- _Problem_: Extract, word for word, every line from the one containing "axis=1, rail=3.3, linestr=0.0)" through the one containing "0.8, var=0.08, scale=2)", with both end lines kept.

- _Source material_:
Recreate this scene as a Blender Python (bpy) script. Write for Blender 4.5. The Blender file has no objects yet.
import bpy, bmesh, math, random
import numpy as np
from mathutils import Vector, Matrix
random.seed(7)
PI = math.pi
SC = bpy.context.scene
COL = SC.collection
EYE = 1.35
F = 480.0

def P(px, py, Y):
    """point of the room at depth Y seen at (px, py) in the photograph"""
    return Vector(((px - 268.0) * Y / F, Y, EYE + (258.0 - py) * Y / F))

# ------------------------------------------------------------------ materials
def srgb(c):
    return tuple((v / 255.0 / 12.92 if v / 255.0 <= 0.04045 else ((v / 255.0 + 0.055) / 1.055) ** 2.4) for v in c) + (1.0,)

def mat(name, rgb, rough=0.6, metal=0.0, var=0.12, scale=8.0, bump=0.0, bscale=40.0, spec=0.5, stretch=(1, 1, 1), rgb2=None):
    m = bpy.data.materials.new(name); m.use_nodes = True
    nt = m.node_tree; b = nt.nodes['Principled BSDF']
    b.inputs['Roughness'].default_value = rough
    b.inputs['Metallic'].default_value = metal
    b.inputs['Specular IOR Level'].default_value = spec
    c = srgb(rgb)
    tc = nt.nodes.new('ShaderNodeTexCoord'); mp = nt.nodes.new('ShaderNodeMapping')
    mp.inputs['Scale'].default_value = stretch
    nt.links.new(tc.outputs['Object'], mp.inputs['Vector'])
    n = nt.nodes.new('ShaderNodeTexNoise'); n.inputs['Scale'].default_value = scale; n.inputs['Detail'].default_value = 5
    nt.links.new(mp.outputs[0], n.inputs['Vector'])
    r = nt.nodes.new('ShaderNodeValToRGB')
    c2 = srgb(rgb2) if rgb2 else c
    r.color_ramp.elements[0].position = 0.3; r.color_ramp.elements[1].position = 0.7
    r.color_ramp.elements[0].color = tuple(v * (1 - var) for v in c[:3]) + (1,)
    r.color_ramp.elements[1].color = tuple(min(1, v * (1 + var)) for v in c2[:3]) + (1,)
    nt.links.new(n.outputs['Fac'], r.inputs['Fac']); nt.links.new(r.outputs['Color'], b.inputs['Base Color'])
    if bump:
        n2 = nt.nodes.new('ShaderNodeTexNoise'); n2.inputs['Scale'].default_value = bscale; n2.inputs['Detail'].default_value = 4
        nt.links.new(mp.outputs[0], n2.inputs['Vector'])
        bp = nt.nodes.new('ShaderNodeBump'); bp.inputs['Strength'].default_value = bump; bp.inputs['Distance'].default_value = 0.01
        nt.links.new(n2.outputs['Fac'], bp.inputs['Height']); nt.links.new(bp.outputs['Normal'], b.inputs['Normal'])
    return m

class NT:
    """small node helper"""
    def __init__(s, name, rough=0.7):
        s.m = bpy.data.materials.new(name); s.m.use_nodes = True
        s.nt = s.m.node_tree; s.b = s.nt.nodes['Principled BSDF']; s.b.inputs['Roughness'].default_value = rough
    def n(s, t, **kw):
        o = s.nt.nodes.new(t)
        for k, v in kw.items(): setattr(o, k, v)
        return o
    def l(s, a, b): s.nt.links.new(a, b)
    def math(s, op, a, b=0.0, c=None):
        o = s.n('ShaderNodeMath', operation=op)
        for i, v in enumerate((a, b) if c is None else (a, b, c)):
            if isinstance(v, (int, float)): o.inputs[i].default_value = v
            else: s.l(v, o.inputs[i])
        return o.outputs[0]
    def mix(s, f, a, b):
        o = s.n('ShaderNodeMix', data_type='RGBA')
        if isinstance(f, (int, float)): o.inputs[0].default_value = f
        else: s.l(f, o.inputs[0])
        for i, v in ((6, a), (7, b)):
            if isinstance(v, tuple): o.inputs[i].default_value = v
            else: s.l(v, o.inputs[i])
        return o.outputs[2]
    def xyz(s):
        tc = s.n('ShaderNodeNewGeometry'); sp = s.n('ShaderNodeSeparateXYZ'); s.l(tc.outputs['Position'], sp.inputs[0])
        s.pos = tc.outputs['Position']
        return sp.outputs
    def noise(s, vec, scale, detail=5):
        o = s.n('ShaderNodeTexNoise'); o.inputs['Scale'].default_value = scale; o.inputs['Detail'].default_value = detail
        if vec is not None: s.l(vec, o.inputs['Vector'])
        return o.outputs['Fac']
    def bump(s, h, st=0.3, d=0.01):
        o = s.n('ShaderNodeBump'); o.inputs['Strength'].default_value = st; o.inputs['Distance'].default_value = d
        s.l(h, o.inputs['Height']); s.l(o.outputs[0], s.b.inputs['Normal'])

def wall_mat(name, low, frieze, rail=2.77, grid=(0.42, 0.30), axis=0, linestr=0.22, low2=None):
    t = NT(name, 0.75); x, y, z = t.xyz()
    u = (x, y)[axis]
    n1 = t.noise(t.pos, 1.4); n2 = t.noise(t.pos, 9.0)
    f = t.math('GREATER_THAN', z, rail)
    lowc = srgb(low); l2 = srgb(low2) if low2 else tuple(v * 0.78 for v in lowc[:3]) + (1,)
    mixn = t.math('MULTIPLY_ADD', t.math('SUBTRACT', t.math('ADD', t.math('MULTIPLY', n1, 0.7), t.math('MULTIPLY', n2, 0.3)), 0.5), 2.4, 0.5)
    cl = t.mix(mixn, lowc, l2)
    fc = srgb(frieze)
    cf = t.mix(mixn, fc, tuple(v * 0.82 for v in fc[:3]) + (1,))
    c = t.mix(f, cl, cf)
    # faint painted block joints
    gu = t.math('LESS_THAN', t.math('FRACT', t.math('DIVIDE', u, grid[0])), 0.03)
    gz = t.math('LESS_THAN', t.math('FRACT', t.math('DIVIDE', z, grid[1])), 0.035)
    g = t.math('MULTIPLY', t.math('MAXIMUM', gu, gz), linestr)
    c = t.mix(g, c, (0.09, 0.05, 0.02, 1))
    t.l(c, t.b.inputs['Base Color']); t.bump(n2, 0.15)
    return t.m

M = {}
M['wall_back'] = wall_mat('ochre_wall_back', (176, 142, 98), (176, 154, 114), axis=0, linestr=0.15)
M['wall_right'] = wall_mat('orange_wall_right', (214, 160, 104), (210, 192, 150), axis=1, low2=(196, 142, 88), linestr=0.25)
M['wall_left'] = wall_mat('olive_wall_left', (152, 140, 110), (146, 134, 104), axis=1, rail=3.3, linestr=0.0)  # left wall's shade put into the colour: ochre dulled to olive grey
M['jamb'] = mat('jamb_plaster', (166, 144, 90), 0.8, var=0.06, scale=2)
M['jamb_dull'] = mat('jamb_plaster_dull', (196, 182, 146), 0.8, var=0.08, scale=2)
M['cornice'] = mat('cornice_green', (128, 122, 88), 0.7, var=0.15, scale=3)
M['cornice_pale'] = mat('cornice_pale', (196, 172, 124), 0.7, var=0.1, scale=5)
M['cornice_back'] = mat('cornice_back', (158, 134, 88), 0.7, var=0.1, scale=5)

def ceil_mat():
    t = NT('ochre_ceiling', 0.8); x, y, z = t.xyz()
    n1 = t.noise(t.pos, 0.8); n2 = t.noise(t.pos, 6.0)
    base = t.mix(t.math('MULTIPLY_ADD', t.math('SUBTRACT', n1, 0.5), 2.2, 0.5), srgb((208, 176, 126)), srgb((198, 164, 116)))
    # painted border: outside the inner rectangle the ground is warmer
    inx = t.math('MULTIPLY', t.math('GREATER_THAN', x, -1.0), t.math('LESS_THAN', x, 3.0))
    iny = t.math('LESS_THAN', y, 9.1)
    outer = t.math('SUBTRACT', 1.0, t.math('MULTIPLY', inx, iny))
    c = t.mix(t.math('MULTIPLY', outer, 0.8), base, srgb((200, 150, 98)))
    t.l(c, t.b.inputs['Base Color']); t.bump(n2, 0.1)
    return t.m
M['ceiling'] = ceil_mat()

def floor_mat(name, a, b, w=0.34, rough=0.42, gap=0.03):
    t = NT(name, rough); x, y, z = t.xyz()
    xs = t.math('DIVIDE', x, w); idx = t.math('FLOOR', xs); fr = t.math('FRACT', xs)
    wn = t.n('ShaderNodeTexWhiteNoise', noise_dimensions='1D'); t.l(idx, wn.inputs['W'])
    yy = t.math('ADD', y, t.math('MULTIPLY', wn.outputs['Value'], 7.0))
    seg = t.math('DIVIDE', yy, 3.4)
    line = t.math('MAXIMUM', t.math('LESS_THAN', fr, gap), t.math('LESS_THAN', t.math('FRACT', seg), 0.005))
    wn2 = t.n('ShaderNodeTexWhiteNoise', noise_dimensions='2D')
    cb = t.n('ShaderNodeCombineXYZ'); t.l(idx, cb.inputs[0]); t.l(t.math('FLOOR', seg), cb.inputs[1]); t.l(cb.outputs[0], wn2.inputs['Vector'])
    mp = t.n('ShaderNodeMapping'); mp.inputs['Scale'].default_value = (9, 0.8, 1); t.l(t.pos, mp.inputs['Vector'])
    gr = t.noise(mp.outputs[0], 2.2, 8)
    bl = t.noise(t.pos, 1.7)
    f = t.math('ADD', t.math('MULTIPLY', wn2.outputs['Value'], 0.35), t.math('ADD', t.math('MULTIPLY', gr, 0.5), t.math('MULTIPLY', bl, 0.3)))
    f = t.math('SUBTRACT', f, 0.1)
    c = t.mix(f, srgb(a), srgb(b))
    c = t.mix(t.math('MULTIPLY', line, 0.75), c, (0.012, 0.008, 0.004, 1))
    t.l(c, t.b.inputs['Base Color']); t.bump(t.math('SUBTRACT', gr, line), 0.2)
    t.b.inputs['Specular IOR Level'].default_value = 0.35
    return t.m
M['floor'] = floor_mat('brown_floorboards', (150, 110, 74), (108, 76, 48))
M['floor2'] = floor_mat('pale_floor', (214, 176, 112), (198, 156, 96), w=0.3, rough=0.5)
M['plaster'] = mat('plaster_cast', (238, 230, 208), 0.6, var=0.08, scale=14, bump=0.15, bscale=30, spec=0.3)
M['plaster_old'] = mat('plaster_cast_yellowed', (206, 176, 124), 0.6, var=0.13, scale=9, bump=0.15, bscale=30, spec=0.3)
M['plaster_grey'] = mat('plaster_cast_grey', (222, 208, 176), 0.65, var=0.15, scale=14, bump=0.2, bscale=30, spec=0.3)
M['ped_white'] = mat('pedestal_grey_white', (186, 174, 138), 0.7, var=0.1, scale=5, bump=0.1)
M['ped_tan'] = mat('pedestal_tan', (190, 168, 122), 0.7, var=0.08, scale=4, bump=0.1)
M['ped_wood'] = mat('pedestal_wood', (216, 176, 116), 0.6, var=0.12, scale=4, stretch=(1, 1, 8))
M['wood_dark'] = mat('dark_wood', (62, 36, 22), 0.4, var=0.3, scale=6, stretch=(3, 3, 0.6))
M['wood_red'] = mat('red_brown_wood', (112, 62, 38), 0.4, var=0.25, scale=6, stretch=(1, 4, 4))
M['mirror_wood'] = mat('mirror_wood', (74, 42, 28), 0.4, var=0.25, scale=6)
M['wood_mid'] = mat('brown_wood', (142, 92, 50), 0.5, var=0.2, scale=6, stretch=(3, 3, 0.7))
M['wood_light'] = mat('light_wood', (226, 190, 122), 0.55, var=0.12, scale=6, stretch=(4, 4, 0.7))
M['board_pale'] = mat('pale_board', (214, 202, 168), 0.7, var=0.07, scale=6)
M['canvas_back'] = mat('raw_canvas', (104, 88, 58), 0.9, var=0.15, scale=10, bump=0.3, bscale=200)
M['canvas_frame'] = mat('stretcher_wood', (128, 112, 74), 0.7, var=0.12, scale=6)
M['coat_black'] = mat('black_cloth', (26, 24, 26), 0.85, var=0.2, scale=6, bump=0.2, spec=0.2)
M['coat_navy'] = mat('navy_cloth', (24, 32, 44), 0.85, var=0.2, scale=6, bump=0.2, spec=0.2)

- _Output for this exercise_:
M['wall_left'] = wall_mat('olive_wall_left', (152, 140, 110), (146, 134, 104), axis=1, rail=3.3, linestr=0.0)  # left wall's shade put into the colour: ochre dulled to olive grey
M['jamb'] = mat('jamb_plaster', (166, 144, 90), 0.8, var=0.06, scale=2)
M['jamb_dull'] = mat('jamb_plaster_dull', (196, 182, 146), 0.8, var=0.08, scale=2)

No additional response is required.